Hanoi Says It Will Turn Over Remains Of Executed Woman

Trung Le's prayers have been answered.

The oldest son of Nguyen Thi Hiep and three members of his family will get
their visas for travel to Vietnam today to retrieve the remains of the
executed woman.

"We have permission to go to Vietnam," said Le, 26, who just learned they'd
get the visas late yesterday morning.

"We will get to bring my mother's ashes home from Vietnam," said Le, oldest
son of Nguyen, the first Canadian known to have been executed on
drug-related charges.

"They told us it's for sure they will release her remains but the Vietnamese
government still won't tell us what day and when," he said.
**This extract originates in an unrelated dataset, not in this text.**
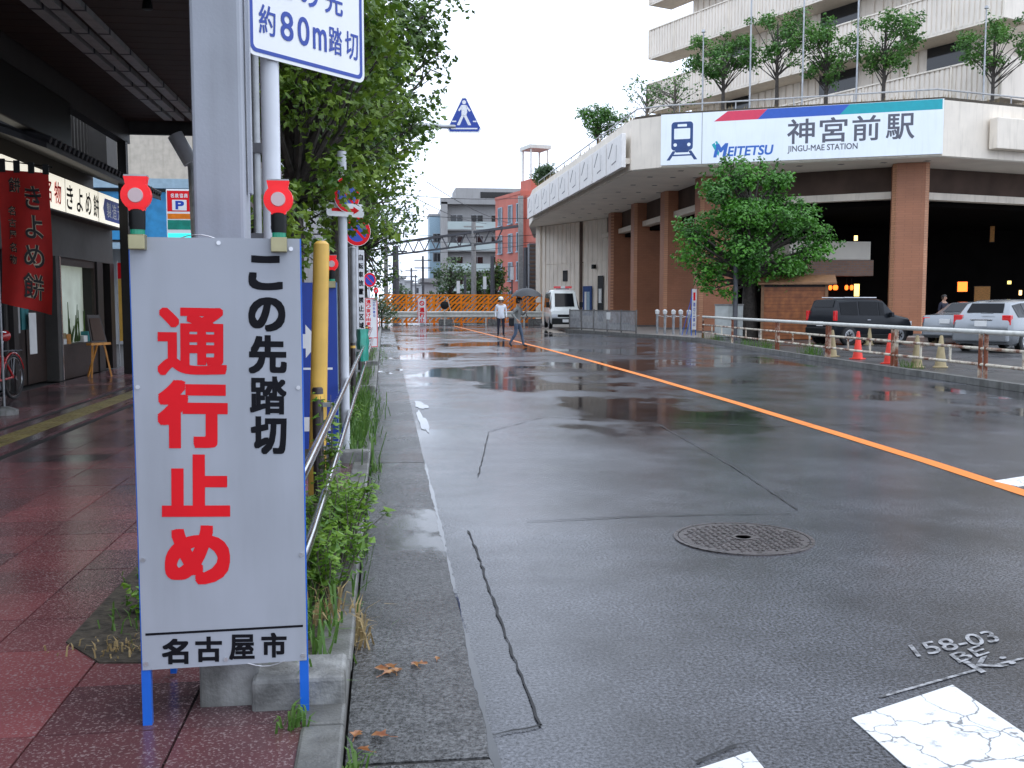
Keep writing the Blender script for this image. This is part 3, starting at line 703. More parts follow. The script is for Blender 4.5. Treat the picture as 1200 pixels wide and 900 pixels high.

"I can't sit still I'm so excited," said Le, who will be accompanied on the
trip by his younger brother Tu, 21, his uncle Nguyen Hung, 36, and his aunt
Nguyen Lien, 46. The four flights were paid for by funds raised by the
Toronto-based Association in Defence of the Wrongly Convicted, Le said.

It's been 33 days since the 43-year-old Toronto woman was gagged,
blindfolded and secretly executed at dawn by firing squad as a convicted
drug smuggler.

Nguyen and her mother Tran Thi Cam, 74, were caught at Hanoi's Hanoi's Noi
Bai airport on April 25, 1996, carrying 5.4 kilos of heroin hidden in five
lacquered art panels.

Toronto police believe the two may have been duped into carrying the heroin
by an international drug ring.

According to her family's Buddhist beliefs Nguyen's body must be returned to
her family in Canada within 49 days in order for her spirit to rest
comfortably in the afterworld.

"My prayers have been answered and the prayers of my whole family. I feel
very happy my family will be reunited," Nguyen's widowed husband Tran Hieu,
56, said in a conference call to Hanoi yesterday, translated by his stepson
Trung Le, of Brampton.

Tran Hieu said he and Canadian ambassador Cecile Latour will greet his
family when they arrive at Hanoi's Noi Bai airport on Tuesday. "I heard that
from the ambassador's office on Friday," Tran Hieu said.

Latour, who had been recalled to Ottawa as a protest over the execution, has
left Canada and is en route to Vietnam to help the family negotiate with the
Vietnamese government.

The ambassador will be seeking a meeting with the Vietnamese foreign
minister in advance of the family's arrival, said a spokesperson for the
foreign affairs ministry.

Tran Hieu, who has been in Hanoi for four years, and arrived there three
days after his wife's arrest, said that on Wednesday, "We will go to a
meeting with the foreign affairs department of Vietnam. . .to talk about my
wife's body. That's all I've heard from Canadian authorities."

"I know my wife's remains will be released. But I'm very worried about my
mother-in-law's situation," he said.

Four years ago, despite protests of innocence, Tran Thi Cam was sentenced to
life imprisonment at Thanh Xuan detention camp 30 kilometres outside Hanoi.

Tran Thi Cam is still unaware her daughter was executed.

Foreign Affairs Minister Lloyd Axworthy has welcomed Hanoi's decision to
return the remains as "a proper courtesy and dignity," and has suggested
Tran's release would be "a very important next step," to normalization of
relations.

Nguyen's sudden execution prompted Canada to cancel a program to help
Vietnam into the World Trade Organization.

Ottawa also boycotted celebrations of the 25th anniversary of the end of the
Vietnam War, cut all contacts with Vietnam at the ministerial level,
cancelled consultations on millions of dollars' worth of new aid programs
and threatened to cut aid unless Tran Thi Cam was released from prison.